[begin Source material]
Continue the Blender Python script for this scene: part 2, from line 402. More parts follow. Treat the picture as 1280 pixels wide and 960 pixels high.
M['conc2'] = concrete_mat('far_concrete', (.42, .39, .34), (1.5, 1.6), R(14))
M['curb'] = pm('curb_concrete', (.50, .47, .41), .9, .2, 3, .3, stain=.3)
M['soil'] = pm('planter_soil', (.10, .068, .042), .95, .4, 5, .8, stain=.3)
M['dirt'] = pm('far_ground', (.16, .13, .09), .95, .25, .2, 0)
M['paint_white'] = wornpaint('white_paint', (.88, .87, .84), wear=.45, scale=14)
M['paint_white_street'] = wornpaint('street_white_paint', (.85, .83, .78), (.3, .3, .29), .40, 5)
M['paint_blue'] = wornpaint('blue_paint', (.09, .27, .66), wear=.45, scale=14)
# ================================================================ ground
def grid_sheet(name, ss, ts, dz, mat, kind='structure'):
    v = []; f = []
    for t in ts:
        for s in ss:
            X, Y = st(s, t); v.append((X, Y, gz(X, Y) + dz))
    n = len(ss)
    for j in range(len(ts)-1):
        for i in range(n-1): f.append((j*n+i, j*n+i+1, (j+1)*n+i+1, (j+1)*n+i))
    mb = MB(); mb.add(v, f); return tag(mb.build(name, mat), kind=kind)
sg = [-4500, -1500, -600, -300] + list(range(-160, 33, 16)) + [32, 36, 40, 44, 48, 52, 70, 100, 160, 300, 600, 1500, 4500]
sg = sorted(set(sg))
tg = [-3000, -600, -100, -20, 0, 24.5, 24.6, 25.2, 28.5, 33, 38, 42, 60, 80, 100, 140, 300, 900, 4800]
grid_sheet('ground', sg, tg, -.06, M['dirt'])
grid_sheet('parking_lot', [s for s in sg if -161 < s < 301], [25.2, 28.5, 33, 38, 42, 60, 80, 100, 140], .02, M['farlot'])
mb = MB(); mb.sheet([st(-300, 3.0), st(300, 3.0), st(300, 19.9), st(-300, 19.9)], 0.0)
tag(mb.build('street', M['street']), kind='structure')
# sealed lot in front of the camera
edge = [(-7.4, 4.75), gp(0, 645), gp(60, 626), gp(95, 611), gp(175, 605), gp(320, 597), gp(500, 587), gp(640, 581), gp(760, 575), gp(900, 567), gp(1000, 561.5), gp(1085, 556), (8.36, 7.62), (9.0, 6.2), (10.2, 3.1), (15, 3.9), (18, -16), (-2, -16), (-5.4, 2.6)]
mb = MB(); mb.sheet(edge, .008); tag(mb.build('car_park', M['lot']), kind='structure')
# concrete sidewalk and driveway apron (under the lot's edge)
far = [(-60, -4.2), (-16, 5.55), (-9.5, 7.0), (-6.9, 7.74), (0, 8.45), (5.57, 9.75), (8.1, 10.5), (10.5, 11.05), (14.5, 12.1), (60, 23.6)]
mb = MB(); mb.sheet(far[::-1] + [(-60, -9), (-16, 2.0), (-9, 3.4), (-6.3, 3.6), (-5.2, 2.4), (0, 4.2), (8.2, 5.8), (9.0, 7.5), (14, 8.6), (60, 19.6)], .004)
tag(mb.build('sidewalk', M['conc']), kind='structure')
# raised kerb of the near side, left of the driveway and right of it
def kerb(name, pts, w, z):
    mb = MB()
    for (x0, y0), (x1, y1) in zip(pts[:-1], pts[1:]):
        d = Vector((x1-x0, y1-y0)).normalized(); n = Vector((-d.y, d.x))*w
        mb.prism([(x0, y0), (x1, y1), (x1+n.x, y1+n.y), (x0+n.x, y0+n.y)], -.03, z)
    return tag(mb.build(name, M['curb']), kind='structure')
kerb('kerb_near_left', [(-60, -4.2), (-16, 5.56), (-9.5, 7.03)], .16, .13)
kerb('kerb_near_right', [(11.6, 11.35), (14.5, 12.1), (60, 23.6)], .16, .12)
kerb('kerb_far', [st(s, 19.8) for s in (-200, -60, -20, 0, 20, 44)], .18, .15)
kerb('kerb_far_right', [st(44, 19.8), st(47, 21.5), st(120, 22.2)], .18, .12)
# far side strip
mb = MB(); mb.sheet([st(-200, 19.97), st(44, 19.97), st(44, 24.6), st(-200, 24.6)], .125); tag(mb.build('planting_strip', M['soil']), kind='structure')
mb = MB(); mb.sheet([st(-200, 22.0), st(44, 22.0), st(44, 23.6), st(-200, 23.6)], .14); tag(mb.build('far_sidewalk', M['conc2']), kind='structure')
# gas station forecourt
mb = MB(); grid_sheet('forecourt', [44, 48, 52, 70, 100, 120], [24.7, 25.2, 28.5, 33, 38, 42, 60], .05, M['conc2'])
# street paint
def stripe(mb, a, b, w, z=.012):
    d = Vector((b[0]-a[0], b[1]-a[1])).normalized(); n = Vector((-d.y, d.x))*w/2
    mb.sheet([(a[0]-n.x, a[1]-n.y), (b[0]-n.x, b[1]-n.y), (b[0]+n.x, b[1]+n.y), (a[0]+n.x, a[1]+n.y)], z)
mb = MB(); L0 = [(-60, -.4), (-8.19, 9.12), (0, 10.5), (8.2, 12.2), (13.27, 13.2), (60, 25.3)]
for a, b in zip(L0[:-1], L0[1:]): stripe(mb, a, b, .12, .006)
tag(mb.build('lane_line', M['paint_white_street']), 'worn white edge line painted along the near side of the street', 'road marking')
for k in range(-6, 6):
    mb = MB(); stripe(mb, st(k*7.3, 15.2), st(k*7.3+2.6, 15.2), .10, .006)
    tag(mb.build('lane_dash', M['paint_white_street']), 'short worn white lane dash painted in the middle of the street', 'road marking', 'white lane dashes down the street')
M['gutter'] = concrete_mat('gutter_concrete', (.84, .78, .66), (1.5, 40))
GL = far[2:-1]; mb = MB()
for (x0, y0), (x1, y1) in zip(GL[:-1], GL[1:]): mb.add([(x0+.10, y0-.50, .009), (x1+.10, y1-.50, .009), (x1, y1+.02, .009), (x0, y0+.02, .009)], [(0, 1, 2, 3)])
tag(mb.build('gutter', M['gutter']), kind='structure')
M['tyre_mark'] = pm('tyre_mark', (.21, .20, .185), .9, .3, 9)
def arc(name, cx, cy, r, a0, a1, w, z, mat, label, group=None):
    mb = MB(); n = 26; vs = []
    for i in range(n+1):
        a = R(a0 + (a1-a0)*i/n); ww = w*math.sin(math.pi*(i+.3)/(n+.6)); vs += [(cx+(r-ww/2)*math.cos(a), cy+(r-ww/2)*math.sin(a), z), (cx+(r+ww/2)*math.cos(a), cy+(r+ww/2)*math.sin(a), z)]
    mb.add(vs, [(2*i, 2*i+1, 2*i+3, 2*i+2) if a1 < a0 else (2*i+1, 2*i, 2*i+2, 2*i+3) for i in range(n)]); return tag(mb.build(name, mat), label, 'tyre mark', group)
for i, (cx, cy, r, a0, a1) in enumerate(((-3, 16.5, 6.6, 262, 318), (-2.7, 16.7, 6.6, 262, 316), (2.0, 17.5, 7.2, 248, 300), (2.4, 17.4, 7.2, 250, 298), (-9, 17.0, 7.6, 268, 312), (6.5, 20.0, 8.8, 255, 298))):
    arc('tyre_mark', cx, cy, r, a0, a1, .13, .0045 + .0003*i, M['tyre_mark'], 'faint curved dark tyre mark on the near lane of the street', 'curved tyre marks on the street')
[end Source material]
Stated goal = Please reproduce every line of the material word for word.

Task output =
Continue the Blender Python script for this scene: part 2, from line 402. More parts follow. Treat the picture as 1280 pixels wide and 960 pixels high.
M['conc2'] = concrete_mat('far_concrete', (.42, .39, .34), (1.5, 1.6), R(14))
M['curb'] = pm('curb_concrete', (.50, .47, .41), .9, .2, 3, .3, stain=.3)
M['soil'] = pm('planter_soil', (.10, .068, .042), .95, .4, 5, .8, stain=.3)
M['dirt'] = pm('far_ground', (.16, .13, .09), .95, .25, .2, 0)
M['paint_white'] = wornpaint('white_paint', (.88, .87, .84), wear=.45, scale=14)
M['paint_white_street'] = wornpaint('street_white_paint', (.85, .83, .78), (.3, .3, .29), .40, 5)
M['paint_blue'] = wornpaint('blue_paint', (.09, .27, .66), wear=.45, scale=14)
# ================================================================ ground
def grid_sheet(name, ss, ts, dz, mat, kind='structure'):
    v = []; f = []
    for t in ts:
        for s in ss:
            X, Y = st(s, t); v.append((X, Y, gz(X, Y) + dz))
    n = len(ss)
    for j in range(len(ts)-1):
        for i in range(n-1): f.append((j*n+i, j*n+i+1, (j+1)*n+i+1, (j+1)*n+i))
    mb = MB(); mb.add(v, f); return tag(mb.build(name, mat), kind=kind)
sg = [-4500, -1500, -600, -300] + list(range(-160, 33, 16)) + [32, 36, 40, 44, 48, 52, 70, 100, 160, 300, 600, 1500, 4500]
sg = sorted(set(sg))
tg = [-3000, -600, -100, -20, 0, 24.5, 24.6, 25.2, 28.5, 33, 38, 42, 60, 80, 100, 140, 300, 900, 4800]
grid_sheet('ground', sg, tg, -.06, M['dirt'])
grid_sheet('parking_lot', [s for s in sg if -161 < s < 301], [25.2, 28.5, 33, 38, 42, 60, 80, 100, 140], .02, M['farlot'])
mb = MB(); mb.sheet([st(-300, 3.0), st(300, 3.0), st(300, 19.9), st(-300, 19.9)], 0.0)
tag(mb.build('street', M['street']), kind='structure')
# sealed lot in front of the camera
edge = [(-7.4, 4.75), gp(0, 645), gp(60, 626), gp(95, 611), gp(175, 605), gp(320, 597), gp(500, 587), gp(640, 581), gp(760, 575), gp(900, 567), gp(1000, 561.5), gp(1085, 556), (8.36, 7.62), (9.0, 6.2), (10.2, 3.1), (15, 3.9), (18, -16), (-2, -16), (-5.4, 2.6)]
mb = MB(); mb.sheet(edge, .008); tag(mb.build('car_park', M['lot']), kind='structure')
# concrete sidewalk and driveway apron (under the lot's edge)
far = [(-60, -4.2), (-16, 5.55), (-9.5, 7.0), (-6.9, 7.74), (0, 8.45), (5.57, 9.75), (8.1, 10.5), (10.5, 11.05), (14.5, 12.1), (60, 23.6)]
mb = MB(); mb.sheet(far[::-1] + [(-60, -9), (-16, 2.0), (-9, 3.4), (-6.3, 3.6), (-5.2, 2.4), (0, 4.2), (8.2, 5.8), (9.0, 7.5), (14, 8.6), (60, 19.6)], .004)
tag(mb.build('sidewalk', M['conc']), kind='structure')
# raised kerb of the near side, left of the driveway and right of it
def kerb(name, pts, w, z):
    mb = MB()
    for (x0, y0), (x1, y1) in zip(pts[:-1], pts[1:]):
        d = Vector((x1-x0, y1-y0)).normalized(); n = Vector((-d.y, d.x))*w
        mb.prism([(x0, y0), (x1, y1), (x1+n.x, y1+n.y), (x0+n.x, y0+n.y)], -.03, z)
    return tag(mb.build(name, M['curb']), kind='structure')
kerb('kerb_near_left', [(-60, -4.2), (-16, 5.56), (-9.5, 7.03)], .16, .13)
kerb('kerb_near_right', [(11.6, 11.35), (14.5, 12.1), (60, 23.6)], .16, .12)
kerb('kerb_far', [st(s, 19.8) for s in (-200, -60, -20, 0, 20, 44)], .18, .15)
kerb('kerb_far_right', [st(44, 19.8), st(47, 21.5), st(120, 22.2)], .18, .12)
# far side strip
mb = MB(); mb.sheet([st(-200, 19.97), st(44, 19.97), st(44, 24.6), st(-200, 24.6)], .125); tag(mb.build('planting_strip', M['soil']), kind='structure')
mb = MB(); mb.sheet([st(-200, 22.0), st(44, 22.0), st(44, 23.6), st(-200, 23.6)], .14); tag(mb.build('far_sidewalk', M['conc2']), kind='structure')
# gas station forecourt
mb = MB(); grid_sheet('forecourt', [44, 48, 52, 70, 100, 120], [24.7, 25.2, 28.5, 33, 38, 42, 60], .05, M['conc2'])
# street paint
def stripe(mb, a, b, w, z=.012):
    d = Vector((b[0]-a[0], b[1]-a[1])).normalized(); n = Vector((-d.y, d.x))*w/2
    mb.sheet([(a[0]-n.x, a[1]-n.y), (b[0]-n.x, b[1]-n.y), (b[0]+n.x, b[1]+n.y), (a[0]+n.x, a[1]+n.y)], z)
mb = MB(); L0 = [(-60, -.4), (-8.19, 9.12), (0, 10.5), (8.2, 12.2), (13.27, 13.2), (60, 25.3)]
for a, b in zip(L0[:-1], L0[1:]): stripe(mb, a, b, .12, .006)
tag(mb.build('lane_line', M['paint_white_street']), 'worn white edge line painted along the near side of the street', 'road marking')
for k in range(-6, 6):
    mb = MB(); stripe(mb, st(k*7.3, 15.2), st(k*7.3+2.6, 15.2), .10, .006)
    tag(mb.build('lane_dash', M['paint_white_street']), 'short worn white lane dash painted in the middle of the street', 'road marking', 'white lane dashes down the street')
M['gutter'] = concrete_mat('gutter_concrete', (.84, .78, .66), (1.5, 40))
GL = far[2:-1]; mb = MB()
for (x0, y0), (x1, y1) in zip(GL[:-1], GL[1:]): mb.add([(x0+.10, y0-.50, .009), (x1+.10, y1-.50, .009), (x1, y1+.02, .009), (x0, y0+.02, .009)], [(0, 1, 2, 3)])
tag(mb.build('gutter', M['gutter']), kind='structure')
M['tyre_mark'] = pm('tyre_mark', (.21, .20, .185), .9, .3, 9)
def arc(name, cx, cy, r, a0, a1, w, z, mat, label, group=None):
    mb = MB(); n = 26; vs = []
    for i in range(n+1):
        a = R(a0 + (a1-a0)*i/n); ww = w*math.sin(math.pi*(i+.3)/(n+.6)); vs += [(cx+(r-ww/2)*math.cos(a), cy+(r-ww/2)*math.sin(a), z), (cx+(r+ww/2)*math.cos(a), cy+(r+ww/2)*math.sin(a), z)]
    mb.add(vs, [(2*i, 2*i+1, 2*i+3, 2*i+2) if a1 < a0 else (2*i+1, 2*i, 2*i+2, 2*i+3) for i in range(n)]); return tag(mb.build(name, mat), label, 'tyre mark', group)
for i, (cx, cy, r, a0, a1) in enumerate(((-3, 16.5, 6.6, 262, 318), (-2.7, 16.7, 6.6, 262, 316), (2.0, 17.5, 7.2, 248, 300), (2.4, 17.4, 7.2, 250, 298), (-9, 17.0, 7.6, 268, 312), (6.5, 20.0, 8.8, 255, 298))):
    arc('tyre_mark', cx, cy, r, a0, a1, .13, .0045 + .0003*i, M['tyre_mark'], 'faint curved dark tyre mark on the near lane of the street', 'curved tyre marks on the street')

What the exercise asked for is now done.